**PROVIDED DATA:**
------------------------------------------------------------

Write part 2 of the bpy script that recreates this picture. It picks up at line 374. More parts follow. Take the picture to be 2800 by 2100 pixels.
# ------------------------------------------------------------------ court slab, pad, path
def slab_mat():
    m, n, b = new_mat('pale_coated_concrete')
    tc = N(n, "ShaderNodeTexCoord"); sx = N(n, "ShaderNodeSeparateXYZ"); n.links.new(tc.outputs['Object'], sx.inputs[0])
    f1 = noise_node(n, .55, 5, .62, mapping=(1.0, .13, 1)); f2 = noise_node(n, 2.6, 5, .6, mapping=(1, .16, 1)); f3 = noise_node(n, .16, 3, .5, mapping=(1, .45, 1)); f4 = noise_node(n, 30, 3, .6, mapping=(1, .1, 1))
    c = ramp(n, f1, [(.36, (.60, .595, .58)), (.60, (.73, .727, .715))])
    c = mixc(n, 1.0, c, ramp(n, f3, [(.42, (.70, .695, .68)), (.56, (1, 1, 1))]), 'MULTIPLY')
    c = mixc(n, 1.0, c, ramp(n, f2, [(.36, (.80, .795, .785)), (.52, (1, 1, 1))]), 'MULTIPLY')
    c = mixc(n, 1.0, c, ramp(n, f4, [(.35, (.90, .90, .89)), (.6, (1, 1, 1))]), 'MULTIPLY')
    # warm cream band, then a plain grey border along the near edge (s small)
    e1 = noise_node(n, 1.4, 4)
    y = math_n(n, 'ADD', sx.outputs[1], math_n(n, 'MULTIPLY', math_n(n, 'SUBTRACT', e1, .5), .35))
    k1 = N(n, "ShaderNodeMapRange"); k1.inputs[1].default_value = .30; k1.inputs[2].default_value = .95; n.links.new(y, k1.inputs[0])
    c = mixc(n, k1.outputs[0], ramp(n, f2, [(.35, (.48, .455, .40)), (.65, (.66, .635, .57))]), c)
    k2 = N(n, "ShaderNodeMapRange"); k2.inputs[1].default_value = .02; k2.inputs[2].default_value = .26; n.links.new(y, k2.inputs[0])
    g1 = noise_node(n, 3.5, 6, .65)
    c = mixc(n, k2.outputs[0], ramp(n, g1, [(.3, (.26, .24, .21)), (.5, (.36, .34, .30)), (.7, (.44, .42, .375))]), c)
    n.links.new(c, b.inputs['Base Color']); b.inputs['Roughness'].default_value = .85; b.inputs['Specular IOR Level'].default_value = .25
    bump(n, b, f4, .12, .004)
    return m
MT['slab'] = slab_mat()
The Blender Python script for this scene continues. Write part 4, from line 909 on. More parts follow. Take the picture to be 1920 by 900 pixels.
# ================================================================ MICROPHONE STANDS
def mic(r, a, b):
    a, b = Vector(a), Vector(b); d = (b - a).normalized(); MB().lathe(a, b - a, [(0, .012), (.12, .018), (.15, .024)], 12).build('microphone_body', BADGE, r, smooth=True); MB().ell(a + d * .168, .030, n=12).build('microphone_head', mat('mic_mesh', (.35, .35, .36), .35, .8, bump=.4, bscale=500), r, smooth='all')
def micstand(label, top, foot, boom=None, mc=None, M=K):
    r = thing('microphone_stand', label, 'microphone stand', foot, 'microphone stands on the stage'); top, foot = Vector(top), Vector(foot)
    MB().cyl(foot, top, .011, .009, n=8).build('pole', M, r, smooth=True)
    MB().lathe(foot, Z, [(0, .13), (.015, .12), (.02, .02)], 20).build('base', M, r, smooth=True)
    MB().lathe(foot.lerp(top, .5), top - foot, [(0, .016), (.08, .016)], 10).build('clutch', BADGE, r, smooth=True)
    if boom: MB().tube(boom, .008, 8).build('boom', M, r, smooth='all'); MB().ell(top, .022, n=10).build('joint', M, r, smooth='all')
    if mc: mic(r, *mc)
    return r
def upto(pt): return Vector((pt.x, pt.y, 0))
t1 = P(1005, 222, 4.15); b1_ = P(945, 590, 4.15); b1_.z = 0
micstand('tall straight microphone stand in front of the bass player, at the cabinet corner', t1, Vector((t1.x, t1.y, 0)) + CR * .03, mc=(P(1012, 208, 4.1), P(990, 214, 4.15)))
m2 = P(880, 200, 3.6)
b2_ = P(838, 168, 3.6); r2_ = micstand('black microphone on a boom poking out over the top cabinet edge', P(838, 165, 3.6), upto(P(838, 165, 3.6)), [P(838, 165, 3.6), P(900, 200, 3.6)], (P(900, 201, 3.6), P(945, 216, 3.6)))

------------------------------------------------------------

**BRIEF:** Go through the records above and set each one down exactly, please.

**WORKED SOLUTION:**
Write part 2 of the bpy script that recreates this picture. It picks up at line 374. More parts follow. Take the picture to be 2800 by 2100 pixels.
# ------------------------------------------------------------------ court slab, pad, path
def slab_mat():
    m, n, b = new_mat('pale_coated_concrete')
    tc = N(n, "ShaderNodeTexCoord"); sx = N(n, "ShaderNodeSeparateXYZ"); n.links.new(tc.outputs['Object'], sx.inputs[0])
    f1 = noise_node(n, .55, 5, .62, mapping=(1.0, .13, 1)); f2 = noise_node(n, 2.6, 5, .6, mapping=(1, .16, 1)); f3 = noise_node(n, .16, 3, .5, mapping=(1, .45, 1)); f4 = noise_node(n, 30, 3, .6, mapping=(1, .1, 1))
    c = ramp(n, f1, [(.36, (.60, .595, .58)), (.60, (.73, .727, .715))])
    c = mixc(n, 1.0, c, ramp(n, f3, [(.42, (.70, .695, .68)), (.56, (1, 1, 1))]), 'MULTIPLY')
    c = mixc(n, 1.0, c, ramp(n, f2, [(.36, (.80, .795, .785)), (.52, (1, 1, 1))]), 'MULTIPLY')
    c = mixc(n, 1.0, c, ramp(n, f4, [(.35, (.90, .90, .89)), (.6, (1, 1, 1))]), 'MULTIPLY')
    # warm cream band, then a plain grey border along the near edge (s small)
    e1 = noise_node(n, 1.4, 4)
    y = math_n(n, 'ADD', sx.outputs[1], math_n(n, 'MULTIPLY', math_n(n, 'SUBTRACT', e1, .5), .35))
    k1 = N(n, "ShaderNodeMapRange"); k1.inputs[1].default_value = .30; k1.inputs[2].default_value = .95; n.links.new(y, k1.inputs[0])
    c = mixc(n, k1.outputs[0], ramp(n, f2, [(.35, (.48, .455, .40)), (.65, (.66, .635, .57))]), c)
    k2 = N(n, "ShaderNodeMapRange"); k2.inputs[1].default_value = .02; k2.inputs[2].default_value = .26; n.links.new(y, k2.inputs[0])
    g1 = noise_node(n, 3.5, 6, .65)
    c = mixc(n, k2.outputs[0], ramp(n, g1, [(.3, (.26, .24, .21)), (.5, (.36, .34, .30)), (.7, (.44, .42, .375))]), c)
    n.links.new(c, b.inputs['Base Color']); b.inputs['Roughness'].default_value = .85; b.inputs['Specular IOR Level'].default_value = .25
    bump(n, b, f4, .12, .004)
    return m
MT['slab'] = slab_mat()
The Blender Python script for this scene continues. Write part 4, from line 909 on. More parts follow. Take the picture to be 1920 by 900 pixels.
# ================================================================ MICROPHONE STANDS
def mic(r, a, b):
    a, b = Vector(a), Vector(b); d = (b - a).normalized(); MB().lathe(a, b - a, [(0, .012), (.12, .018), (.15, .024)], 12).build('microphone_body', BADGE, r, smooth=True); MB().ell(a + d * .168, .030, n=12).build('microphone_head', mat('mic_mesh', (.35, .35, .36), .35, .8, bump=.4, bscale=500), r, smooth='all')
def micstand(label, top, foot, boom=None, mc=None, M=K):
    r = thing('microphone_stand', label, 'microphone stand', foot, 'microphone stands on the stage'); top, foot = Vector(top), Vector(foot)
    MB().cyl(foot, top, .011, .009, n=8).build('pole', M, r, smooth=True)
    MB().lathe(foot, Z, [(0, .13), (.015, .12), (.02, .02)], 20).build('base', M, r, smooth=True)
    MB().lathe(foot.lerp(top, .5), top - foot, [(0, .016), (.08, .016)], 10).build('clutch', BADGE, r, smooth=True)
    if boom: MB().tube(boom, .008, 8).build('boom', M, r, smooth='all'); MB().ell(top, .022, n=10).build('joint', M, r, smooth='all')
    if mc: mic(r, *mc)
    return r
def upto(pt): return Vector((pt.x, pt.y, 0))
t1 = P(1005, 222, 4.15); b1_ = P(945, 590, 4.15); b1_.z = 0
micstand('tall straight microphone stand in front of the bass player, at the cabinet corner', t1, Vector((t1.x, t1.y, 0)) + CR * .03, mc=(P(1012, 208, 4.1), P(990, 214, 4.15)))
m2 = P(880, 200, 3.6)
b2_ = P(838, 168, 3.6); r2_ = micstand('black microphone on a boom poking out over the top cabinet edge', P(838, 165, 3.6), upto(P(838, 165, 3.6)), [P(838, 165, 3.6), P(900, 200, 3.6)], (P(900, 201, 3.6), P(945, 216, 3.6)))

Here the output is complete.